Adapting

As I read news of the understanding of earth’s temperature swings throughout its history, you wonder the liklihood of humans surviving the swings to come. I read this story and ‘felt good’, to see human driven climate change as a ‘natural’ shift means, for example, lots of extinctions happen throughout history all the time, some events catalyzing faster change than at other times, like the asteroid. So we’re just accelerting earth into a change faster. You wonder, a sense of justice and solution makes me hope that humans are the first to go, maybe mitigating the effects of burning energy and creating extra heat trapping gasses. When I was young, we’d occasionally go to the de Young museum in Golden Gate park. There was a mural on the side of the museum facing the parking lot, pictured above. It depicted a dilapidated SF city scape, apparently void of humans, the POV from a highway overpass above the city, with traffic signs hanging askew and deer and birds grazing on the weeds that cracked up through the silent pavement.

That gave me hope as a kid. I was always taught a sort of ‘supremacy’ of nature, and knew of the damage humans were causing. (This is around 1970, for social context, around the time of the first Earth Day.)

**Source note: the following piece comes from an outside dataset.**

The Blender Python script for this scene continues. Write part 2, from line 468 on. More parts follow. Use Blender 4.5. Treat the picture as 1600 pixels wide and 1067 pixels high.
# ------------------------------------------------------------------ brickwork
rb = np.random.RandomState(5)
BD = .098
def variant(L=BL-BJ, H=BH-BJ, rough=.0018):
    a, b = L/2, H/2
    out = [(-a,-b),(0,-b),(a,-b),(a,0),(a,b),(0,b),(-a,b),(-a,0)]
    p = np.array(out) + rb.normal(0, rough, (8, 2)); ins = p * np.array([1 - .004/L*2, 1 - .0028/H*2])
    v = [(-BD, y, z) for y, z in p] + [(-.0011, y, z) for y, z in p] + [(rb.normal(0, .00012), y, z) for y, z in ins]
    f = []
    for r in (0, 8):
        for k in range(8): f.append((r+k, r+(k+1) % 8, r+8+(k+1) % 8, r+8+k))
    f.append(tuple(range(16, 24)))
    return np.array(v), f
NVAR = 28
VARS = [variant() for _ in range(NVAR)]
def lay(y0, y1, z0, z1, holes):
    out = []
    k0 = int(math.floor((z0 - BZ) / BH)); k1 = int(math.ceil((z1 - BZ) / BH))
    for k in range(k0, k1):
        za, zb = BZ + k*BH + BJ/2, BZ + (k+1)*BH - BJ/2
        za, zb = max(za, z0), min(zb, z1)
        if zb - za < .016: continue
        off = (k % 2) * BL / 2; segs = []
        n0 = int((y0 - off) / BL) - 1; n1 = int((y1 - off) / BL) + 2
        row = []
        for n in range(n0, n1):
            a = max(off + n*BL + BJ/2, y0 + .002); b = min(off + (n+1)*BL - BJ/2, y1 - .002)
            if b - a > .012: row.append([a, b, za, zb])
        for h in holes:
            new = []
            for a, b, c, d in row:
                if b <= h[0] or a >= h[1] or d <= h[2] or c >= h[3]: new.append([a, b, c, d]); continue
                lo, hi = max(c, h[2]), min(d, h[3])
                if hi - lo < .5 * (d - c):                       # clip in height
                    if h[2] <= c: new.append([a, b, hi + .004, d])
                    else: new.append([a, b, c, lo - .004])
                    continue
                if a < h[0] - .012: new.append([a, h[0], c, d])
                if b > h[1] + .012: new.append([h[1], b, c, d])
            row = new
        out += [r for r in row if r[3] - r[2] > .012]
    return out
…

In buddhism I learned to be cold when it’s cold, and to be hot when it’s hot. As with pain, it increases and decreases depending much on your level of acceptance of it. Fighting what is causes pain, as much as the condition. There comes the level though where life is unsustainable, when temps are simply too high for a certain species to survive. I’m sure, outside long term evolution and adaptaion, a beaver would probably fare better than an electricity-free human as temperatures climb towards unlivable levels. There will be many opportunities to practice for sure.